Mais alors, et il faut y revenir, une convention collective peut-elle réserver les droits qu'elle crée aux seuls syndicats qui ont prouvé leur représentativité au niveau où ces derniers doivent être exercés ? Cela revient à exclure les syndicats "simplement" présumés représentatifs du bénéfice de ces prérogatives et l'on se trouve, alors, dans l'hypothèse exactement inverse de celle de l'arrêt sous examen. Envisagé d'un point de vue très concret, ce type de stipulations qui renforce la légitimité du syndicat paraît admissible. Il reste que l'on peut se demander si ces stipulations ne sont pas contraires à l'ordre public. L'arrêt ne permet malheureusement pas de l'affirmer avec certitude.


(1) On sait que cette loi emporte, à plus ou moins brève échéance, suppression de la représentativité d'emprunt (v., sur la question, nos obs., Articles 1 et 2 de la loi n° 2008-789 du 20 août 2008, portant rénovation de la démocratie sociale et réforme du temps de travail : la représentativité syndicale, Lexbase Hebdo n° 317 du 11 septembre 2008 - édition sociale N° Lexbase : N9816BGN).
(2) De 1982 jusqu'en 2008, la loi du 20 août 2008 ouvrant certains droits antérieurement réservés aux syndicats représentatifs à des syndicats "quasi-représentatifs".

Décision

Cass. soc., 16 septembre 2008, n° 07-13.440, Syndicat des ingénieurs cadres techniciens agents de maîtrise et employés de Total Fina Elf-Sictame c/ Caisse de retraite Elf Aquitaine CREA et a., FS-P+B (N° Lexbase : A3981EAP)

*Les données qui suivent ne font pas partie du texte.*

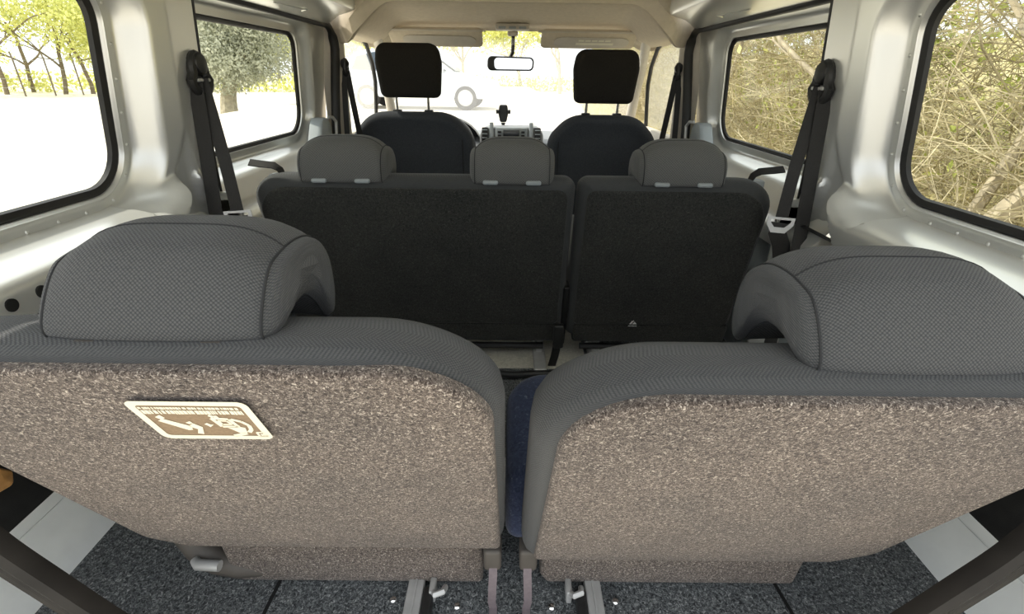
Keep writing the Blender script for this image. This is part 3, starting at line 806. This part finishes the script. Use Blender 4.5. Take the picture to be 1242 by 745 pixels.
# ------------------------------------------------------------------ cab fittings
T = thing('rear_view_mirror', 'black rear-view mirror hanging on a curved stalk from the windscreen header', 'mirror', (0, 2.66, .96))
mb = MB(); pad(mb, [(-.115, -.032), (.108, -.032), (.112, .028), (-.112, .032)], [.022] * 4, lambda u, v, n: (u - .005, 2.63 + n, .818 + v), arcprof(.01, .035, 3), (0, .004), 6)
hs = mb.build('housing', BLACKP, T)
mb = MB(); pad(mb, [(-.078, -.025), (.100, -.025), (.103, .021), (-.080, .024)], [.016] * 4, lambda u, v, n: (u - .005, 2.6285 + n, .818 + v), [(0, 0), (0, .002)], (0, 0), 6)
mb.build('mirror_glass', MIRR, hs)
mb = MB(); mb.tube([(.004, 2.67, .96), (.004, 2.665, .90), (.002, 2.665, .865), (-.012, 2.655, .84), (-.03, 2.65, .83)], .009, 10); mb.build('stalk', BLACKP, T)
mb = MB(); mb.box((.002, 2.665, .945), (.05, .05, .022), bev=.008); mb.build('mount', TRIM, T)
T = thing('dome_light', 'small cream map light unit above the rear-view mirror', 'lamp', (0, 2.52, .97))
mb = MB(); mb.box((0, 2.53, .962), (.15, .08, .026), bev=.009); b_ = mb.build('housing', TRIM, T)
for xx in (-.045, 0, .045):
    mb = MB(); mb.box((xx, 2.487, .957), (.032, .008, .010), bev=.003); mb.build('switch', GREYP, T)
def visor(x0, x1, lab, stick):
    T = thing('sun_visor', lab, 'sun visor', ((x0 + x1) / 2, 2.56, .93))
    def mp(u, v, n): return (u, 2.50 + v * .75, .938 - v * .42 + n)
    mb = MB(); pad(mb, [(x0, 0), (x1, 0), (x1, .135), (x0, .135)], [.025] * 4, mp, arcprof(.007, .02, 3), (0, 0), 5); mb.build('visor_board', HEADL, T)
    mb = MB(); P = rpoly([(x0 + .06, .025), (x1 - .03, .03), (x1 - .03, .105), (x0 + .06, .11)], [.036] * 4, 0, 6)
    mb.rings([[mp(p.x, p.y, -.002 ) for p in P], [mp(p.x, p.y, -.0045) for p in P]], True, False, True); mb.build('vanity_cover', TRIM, T)
    mb = MB(); mb.tube([(x0 - .015, 2.50, .945), (x1 + .015, 2.50, .945)], .005, 8); mb.build('pivot_rod', TRIM, T)
    if stick:
        mb = MB()
        for k in range(5): mb.add([mp(a, b, -.006) for a, b in ((.30 + .03 * k, .04), (.325 + .03 * k, .04), (.325 + .03 * k, .055), (.30 + .03 * k, .055))], [(0, 1, 2, 3)])
        mb.add([mp(a, b, -.006) for a, b in ((.29, .065), (.46, .065), (.46, .085), (.29, .085))], [(0, 1, 2, 3)])
        mb.build('warning_label', CREAM, T, smooth=False)
visor(-.555, -.135, 'folded-up beige sun visor in front of the driver headrest', False)
visor(.130, .560, 'folded-up beige sun visor carrying a small pale label', True)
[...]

Cassation de CA Versailles, 1ère ch., 1ère sect., 25 janvier 2007

Textes visés : Préambule de la Constitution du 27 octobre 1946, al. 6 et 8 (N° Lexbase : L6821BH4) ; C. trav., art. L. 133-2 (N° Lexbase : L5695ACW), devenu L. 2121-1 (N° Lexbase : L3727IBN)

Mots-clefs : convention collective ; représentativité ; présomption ; représentativité prouvée ; ordre public.